Transcribe the listing below from its opening line up to and including the line that contains "def W(px,py): return ((px-CX)*S,(CY-py)*S)"; reproduce nothing else.

##########

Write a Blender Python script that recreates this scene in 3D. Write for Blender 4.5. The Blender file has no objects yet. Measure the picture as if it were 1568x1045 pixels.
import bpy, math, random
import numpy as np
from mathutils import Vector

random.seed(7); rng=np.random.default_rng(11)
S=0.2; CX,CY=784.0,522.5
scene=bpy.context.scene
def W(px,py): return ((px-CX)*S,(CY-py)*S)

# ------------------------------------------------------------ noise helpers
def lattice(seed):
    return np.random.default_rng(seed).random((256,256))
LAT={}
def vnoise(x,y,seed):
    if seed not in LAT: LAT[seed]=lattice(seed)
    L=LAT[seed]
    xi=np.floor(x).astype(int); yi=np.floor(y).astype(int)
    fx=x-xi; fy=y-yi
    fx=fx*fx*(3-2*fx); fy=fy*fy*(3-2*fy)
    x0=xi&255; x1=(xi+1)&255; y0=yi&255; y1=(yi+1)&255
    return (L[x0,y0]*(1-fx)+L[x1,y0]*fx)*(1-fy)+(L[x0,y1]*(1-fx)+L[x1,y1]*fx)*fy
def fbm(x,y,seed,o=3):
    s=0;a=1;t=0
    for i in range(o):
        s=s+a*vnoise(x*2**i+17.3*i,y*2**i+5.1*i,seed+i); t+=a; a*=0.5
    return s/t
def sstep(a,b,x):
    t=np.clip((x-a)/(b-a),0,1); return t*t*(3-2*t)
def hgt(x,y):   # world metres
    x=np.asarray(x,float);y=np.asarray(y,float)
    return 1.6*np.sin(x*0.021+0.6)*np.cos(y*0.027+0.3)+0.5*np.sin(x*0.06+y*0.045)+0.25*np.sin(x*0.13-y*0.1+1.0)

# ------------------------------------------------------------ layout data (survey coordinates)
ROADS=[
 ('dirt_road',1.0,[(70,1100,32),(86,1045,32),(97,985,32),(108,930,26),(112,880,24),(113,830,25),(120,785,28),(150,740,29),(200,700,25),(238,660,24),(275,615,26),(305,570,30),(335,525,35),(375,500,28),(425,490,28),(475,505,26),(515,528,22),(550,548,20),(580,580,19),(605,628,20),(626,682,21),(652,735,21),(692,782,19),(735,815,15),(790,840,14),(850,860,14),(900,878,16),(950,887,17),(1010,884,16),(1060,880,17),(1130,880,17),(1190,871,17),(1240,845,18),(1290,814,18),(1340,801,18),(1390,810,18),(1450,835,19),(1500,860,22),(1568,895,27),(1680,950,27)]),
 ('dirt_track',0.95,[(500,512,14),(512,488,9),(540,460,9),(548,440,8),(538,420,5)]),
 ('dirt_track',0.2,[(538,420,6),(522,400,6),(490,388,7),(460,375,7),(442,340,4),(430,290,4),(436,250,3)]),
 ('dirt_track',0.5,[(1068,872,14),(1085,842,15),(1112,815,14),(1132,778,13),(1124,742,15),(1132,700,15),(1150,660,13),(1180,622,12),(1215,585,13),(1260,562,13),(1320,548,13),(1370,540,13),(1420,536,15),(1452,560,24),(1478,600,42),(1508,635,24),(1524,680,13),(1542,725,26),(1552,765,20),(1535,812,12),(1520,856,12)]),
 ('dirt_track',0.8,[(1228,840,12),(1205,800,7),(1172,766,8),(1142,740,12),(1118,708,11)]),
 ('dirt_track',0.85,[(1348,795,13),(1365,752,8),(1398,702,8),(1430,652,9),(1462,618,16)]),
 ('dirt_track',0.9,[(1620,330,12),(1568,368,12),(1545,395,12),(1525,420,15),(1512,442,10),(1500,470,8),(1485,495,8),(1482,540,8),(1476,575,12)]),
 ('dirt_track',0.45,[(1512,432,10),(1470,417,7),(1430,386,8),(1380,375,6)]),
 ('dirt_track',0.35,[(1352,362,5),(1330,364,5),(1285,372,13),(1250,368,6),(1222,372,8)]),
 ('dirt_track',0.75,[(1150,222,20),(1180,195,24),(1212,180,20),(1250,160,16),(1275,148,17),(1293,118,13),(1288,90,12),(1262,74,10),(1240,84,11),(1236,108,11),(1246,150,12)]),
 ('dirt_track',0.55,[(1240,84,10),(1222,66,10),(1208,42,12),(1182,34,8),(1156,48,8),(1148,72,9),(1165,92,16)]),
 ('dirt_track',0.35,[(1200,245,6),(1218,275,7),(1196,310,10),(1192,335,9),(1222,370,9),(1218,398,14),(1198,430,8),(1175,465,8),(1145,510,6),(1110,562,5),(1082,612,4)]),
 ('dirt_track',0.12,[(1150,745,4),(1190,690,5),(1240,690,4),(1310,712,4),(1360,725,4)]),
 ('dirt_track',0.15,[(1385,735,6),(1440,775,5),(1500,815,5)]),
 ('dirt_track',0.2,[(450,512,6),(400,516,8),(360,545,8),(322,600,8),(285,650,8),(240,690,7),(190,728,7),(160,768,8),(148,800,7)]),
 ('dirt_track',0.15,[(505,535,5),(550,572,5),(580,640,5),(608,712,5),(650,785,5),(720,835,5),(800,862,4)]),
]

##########

ANSWER FOR THE TASK ▸
Write a Blender Python script that recreates this scene in 3D. Write for Blender 4.5. The Blender file has no objects yet. Measure the picture as if it were 1568x1045 pixels.
import bpy, math, random
import numpy as np
from mathutils import Vector

random.seed(7); rng=np.random.default_rng(11)
S=0.2; CX,CY=784.0,522.5
scene=bpy.context.scene
def W(px,py): return ((px-CX)*S,(CY-py)*S)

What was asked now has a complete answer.